Гоголь стремится поселиться в Италии, но там холера, — приходится ожидать. На хандру он жалуется Прокоповичу и другим близким знакомым. Ему сообщают, что его «Ревизор» идет с большим успехом. Гоголь отвечает:

«Мне страшно вспомнить обо всех моих мараниях. Они вроде грозных обвинителей являются глазам моим. Забвения, долгого забвения просит душа. И если бы появилась такая моль, которая бы съела внезапно все экземпляры „Ревизора“, а с ними „Арабески“, „Вечера“ и всю прочую чепуху, и обо мне, в течение долгого времени, ни печатно, ни изустно не произносил никто ни слова — я бы благодарил судьбу. Одна только слава по смерти (для которой, увы! не сделал я до сих пор ничего/ знакома душе неподдельного поэта. А современная слава не стоит ни копейки. Но ты должен узнать ее. Ты должен начать с нее непременно, вкусить горькие и сладкие плоды, покамест безотчетные лирические чувства объемлют душу, и не потребовал тебя на суд твой внутренний, грозный судья». (Прокоповичу, 1837 год, 25 января.)

Гоголь испытывает чувство вины, будто «Ревизором» и другими своими произведениями он совершил дурной, безнравственный проступок. Он совершил его; против «значительных лиц», против миргородских Иван Ивановичей, Догочхунов, против своего класса и против николаевских порядков. Его буквы наливались красной, мятежной кровью; ни молитвы, ни схимники не помогали…

Наконец, Гоголю удается поселиться в Риме. Здесь его настигает известие об убийстве Пушкина. Смерть Пушкина произвела на Гоголя огромное впечатление.

Он писал Погодину:

«Все наслаждение моей жизни, все мое высшее наслаждение исчезло вместе с ним. Ничего не предпринимал я без его совета. Ни одна строка не писалась без того, чтобы я не воображал его перед собою. Что скажет он, что заметит он, чему посмеется, чему изречет неразрушимое и вечное одобрение свое — вот что меня только занимало и одушевляло мои силы. Тайный трепет невкушаемого на земле удовольствия обнимал мою душу… Боже, нынешний труд мой („Мертвые души“ — А. В.) внушенный им, его создание… я не в силах продолжать его… Невыразимая тоска… Я был очень болен, теперь начинаю немного оправляться». (1837 год, 16 марта.)

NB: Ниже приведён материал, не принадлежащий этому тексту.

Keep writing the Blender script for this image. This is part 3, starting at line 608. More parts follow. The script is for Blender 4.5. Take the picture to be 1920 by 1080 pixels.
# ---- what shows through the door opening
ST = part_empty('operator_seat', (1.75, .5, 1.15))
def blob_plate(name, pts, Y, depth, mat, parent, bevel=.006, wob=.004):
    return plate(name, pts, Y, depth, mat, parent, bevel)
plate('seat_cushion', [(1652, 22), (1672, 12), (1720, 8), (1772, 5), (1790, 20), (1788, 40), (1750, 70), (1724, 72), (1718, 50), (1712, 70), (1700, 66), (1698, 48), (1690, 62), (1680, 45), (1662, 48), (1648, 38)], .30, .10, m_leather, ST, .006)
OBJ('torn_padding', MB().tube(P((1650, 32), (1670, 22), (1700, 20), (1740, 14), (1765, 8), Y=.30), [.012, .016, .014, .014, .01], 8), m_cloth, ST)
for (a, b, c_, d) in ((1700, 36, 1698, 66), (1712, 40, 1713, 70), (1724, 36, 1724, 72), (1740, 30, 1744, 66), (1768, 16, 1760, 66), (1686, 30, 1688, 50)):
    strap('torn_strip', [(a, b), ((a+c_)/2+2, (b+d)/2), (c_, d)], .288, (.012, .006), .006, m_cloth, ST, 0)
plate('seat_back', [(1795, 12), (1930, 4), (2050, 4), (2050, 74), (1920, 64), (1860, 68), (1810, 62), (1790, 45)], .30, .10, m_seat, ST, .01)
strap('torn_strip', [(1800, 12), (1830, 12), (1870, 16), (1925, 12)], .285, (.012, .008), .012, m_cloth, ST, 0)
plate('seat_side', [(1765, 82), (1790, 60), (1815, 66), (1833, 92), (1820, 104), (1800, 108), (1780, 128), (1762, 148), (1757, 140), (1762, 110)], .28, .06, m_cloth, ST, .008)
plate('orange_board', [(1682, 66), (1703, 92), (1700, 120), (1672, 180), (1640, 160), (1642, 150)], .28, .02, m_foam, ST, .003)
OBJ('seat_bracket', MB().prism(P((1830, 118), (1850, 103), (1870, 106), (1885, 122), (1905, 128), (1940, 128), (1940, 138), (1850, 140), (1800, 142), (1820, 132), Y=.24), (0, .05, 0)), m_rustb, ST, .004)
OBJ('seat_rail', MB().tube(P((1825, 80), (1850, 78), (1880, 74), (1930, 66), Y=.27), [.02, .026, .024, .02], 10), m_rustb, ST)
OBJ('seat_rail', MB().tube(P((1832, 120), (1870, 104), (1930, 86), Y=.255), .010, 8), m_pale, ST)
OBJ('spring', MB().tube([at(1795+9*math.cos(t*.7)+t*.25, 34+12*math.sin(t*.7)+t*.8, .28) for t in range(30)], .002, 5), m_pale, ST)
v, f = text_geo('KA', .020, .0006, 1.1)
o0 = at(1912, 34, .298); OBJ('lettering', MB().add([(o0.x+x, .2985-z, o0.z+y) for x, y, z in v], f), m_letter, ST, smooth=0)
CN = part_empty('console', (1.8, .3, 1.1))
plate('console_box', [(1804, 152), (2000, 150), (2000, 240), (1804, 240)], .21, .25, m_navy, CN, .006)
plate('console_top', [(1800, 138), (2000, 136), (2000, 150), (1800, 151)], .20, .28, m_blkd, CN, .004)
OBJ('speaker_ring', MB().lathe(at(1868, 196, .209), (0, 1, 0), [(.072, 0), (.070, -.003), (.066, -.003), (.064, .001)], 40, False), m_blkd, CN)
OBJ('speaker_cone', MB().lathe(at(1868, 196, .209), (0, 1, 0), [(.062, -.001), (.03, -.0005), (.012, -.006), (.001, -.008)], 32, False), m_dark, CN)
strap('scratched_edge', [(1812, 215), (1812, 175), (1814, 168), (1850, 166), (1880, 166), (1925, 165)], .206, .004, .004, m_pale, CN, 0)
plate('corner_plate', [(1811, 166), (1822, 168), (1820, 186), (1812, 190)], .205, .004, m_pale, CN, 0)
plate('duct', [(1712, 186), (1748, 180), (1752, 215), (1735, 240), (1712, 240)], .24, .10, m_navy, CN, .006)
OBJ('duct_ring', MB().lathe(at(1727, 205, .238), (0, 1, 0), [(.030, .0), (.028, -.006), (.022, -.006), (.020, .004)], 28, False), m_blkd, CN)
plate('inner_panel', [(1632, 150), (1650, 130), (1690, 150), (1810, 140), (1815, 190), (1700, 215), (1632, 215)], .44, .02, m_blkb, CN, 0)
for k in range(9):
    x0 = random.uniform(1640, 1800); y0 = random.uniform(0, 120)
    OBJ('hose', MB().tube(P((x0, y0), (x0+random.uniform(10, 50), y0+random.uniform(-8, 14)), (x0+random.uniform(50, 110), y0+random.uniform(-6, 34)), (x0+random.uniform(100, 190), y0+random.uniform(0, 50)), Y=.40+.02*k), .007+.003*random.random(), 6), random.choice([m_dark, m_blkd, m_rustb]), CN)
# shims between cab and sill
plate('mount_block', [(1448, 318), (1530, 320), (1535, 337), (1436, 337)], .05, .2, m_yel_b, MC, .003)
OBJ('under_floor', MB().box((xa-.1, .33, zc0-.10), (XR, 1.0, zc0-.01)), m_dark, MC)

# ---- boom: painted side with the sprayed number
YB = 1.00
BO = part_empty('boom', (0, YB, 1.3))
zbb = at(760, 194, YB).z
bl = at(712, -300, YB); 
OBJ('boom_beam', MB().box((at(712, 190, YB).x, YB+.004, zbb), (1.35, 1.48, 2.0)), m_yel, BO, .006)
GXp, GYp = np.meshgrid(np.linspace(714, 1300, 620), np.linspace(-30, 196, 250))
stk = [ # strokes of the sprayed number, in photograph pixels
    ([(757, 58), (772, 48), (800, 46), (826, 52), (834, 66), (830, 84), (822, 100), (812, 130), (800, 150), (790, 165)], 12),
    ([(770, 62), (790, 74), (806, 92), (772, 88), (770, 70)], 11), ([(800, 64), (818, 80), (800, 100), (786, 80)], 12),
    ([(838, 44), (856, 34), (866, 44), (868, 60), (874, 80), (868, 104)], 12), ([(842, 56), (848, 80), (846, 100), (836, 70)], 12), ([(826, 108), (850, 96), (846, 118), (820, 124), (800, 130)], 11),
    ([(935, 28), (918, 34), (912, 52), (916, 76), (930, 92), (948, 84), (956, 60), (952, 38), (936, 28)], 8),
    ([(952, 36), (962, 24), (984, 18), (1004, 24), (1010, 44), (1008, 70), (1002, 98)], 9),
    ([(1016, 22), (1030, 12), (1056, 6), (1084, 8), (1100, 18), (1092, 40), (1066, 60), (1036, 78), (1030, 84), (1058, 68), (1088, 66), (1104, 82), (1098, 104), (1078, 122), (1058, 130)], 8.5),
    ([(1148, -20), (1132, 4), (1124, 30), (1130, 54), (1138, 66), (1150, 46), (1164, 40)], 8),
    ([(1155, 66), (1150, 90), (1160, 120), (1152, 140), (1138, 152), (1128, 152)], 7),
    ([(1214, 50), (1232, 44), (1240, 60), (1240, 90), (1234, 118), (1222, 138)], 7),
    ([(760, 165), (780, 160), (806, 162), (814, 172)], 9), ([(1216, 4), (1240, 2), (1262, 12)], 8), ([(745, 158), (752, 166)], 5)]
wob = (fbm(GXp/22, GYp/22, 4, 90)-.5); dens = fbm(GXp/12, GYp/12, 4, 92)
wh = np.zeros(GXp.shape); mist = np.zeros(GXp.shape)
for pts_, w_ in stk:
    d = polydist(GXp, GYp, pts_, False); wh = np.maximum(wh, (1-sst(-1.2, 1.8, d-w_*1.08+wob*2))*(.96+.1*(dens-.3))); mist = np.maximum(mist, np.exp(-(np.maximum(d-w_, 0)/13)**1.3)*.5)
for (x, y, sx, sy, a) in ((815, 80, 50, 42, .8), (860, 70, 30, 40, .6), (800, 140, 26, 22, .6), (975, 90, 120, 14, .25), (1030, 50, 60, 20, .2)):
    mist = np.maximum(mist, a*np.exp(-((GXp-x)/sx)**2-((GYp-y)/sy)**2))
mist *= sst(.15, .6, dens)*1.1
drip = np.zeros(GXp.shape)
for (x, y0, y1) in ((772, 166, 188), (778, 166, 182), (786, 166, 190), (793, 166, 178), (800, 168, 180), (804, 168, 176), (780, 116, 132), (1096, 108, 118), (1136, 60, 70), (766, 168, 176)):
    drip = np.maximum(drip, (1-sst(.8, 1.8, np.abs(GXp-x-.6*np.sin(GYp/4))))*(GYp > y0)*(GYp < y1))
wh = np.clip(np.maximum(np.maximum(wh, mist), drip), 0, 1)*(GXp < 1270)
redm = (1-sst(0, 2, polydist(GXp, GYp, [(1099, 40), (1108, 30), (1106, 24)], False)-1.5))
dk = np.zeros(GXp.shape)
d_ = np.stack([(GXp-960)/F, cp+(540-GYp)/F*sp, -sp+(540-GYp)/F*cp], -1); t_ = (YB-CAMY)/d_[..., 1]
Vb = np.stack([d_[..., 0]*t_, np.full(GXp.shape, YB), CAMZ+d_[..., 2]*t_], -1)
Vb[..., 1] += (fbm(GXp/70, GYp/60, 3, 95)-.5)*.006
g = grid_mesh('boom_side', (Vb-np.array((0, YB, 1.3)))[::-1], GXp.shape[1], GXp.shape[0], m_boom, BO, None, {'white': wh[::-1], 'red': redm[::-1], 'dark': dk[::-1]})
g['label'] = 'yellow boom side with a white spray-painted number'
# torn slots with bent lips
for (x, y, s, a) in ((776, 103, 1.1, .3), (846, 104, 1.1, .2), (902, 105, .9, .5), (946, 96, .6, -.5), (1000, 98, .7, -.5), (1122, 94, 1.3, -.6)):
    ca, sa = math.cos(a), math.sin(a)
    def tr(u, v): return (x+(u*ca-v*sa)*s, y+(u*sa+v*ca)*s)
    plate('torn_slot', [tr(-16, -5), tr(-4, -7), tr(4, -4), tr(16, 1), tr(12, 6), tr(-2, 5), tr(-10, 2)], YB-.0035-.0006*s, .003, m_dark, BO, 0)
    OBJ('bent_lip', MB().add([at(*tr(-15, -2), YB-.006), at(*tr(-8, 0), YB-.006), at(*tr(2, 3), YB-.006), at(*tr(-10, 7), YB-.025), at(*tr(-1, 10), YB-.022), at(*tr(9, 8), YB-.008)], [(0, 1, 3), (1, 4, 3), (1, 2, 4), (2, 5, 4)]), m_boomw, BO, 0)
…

То же самое, приблизительно, повторяет Гоголь и в письме к Погодину:

«Он взял с меня клятву, чтобы я писал, и ни одна строка его (?) не писалась без того, чтобы он не являлся в то время очам моим».

Гоголя возмущает «наше аристократство»:

«О, когда я вспоминаю наших судей, меценатов, ученых умников, благородное наше аристократство, сердце мое содрогается при одной мысли…». Он негодует на «безмозглый класс».

«Ни одной строки не мог я посвятить чужому. Непреодолимою цепью прикован я к своему, и наш бедный, неяркий мир наш, наши курные избы, обнаженные пространства предпочел я небесам лучшим, приветливее глядевшим на меня. И я ли после этого могу не любить своей отчизны? Но ехать, выносить надменную гордость безмозглого класса людей, которые будут передо мною дуться и даже мне пакостить, — нет, слуга покорный!» (1837 год, 30 марта.)

Отнюдь не смиренно-христианскими были общественные настроения Гоголя, вызванные смертью Пушкина. Гоголь понимал зловещее значение «нашего аристократства» в кончине поэта. Гневные слова, вырвавшиеся у него при получении мрачного известия, вновь и вновь подтверждают мысль, что Гоголь знал тогда цену николаевским порядкам и отнюдь не являлся прямодушным поборником «безмозглого класса».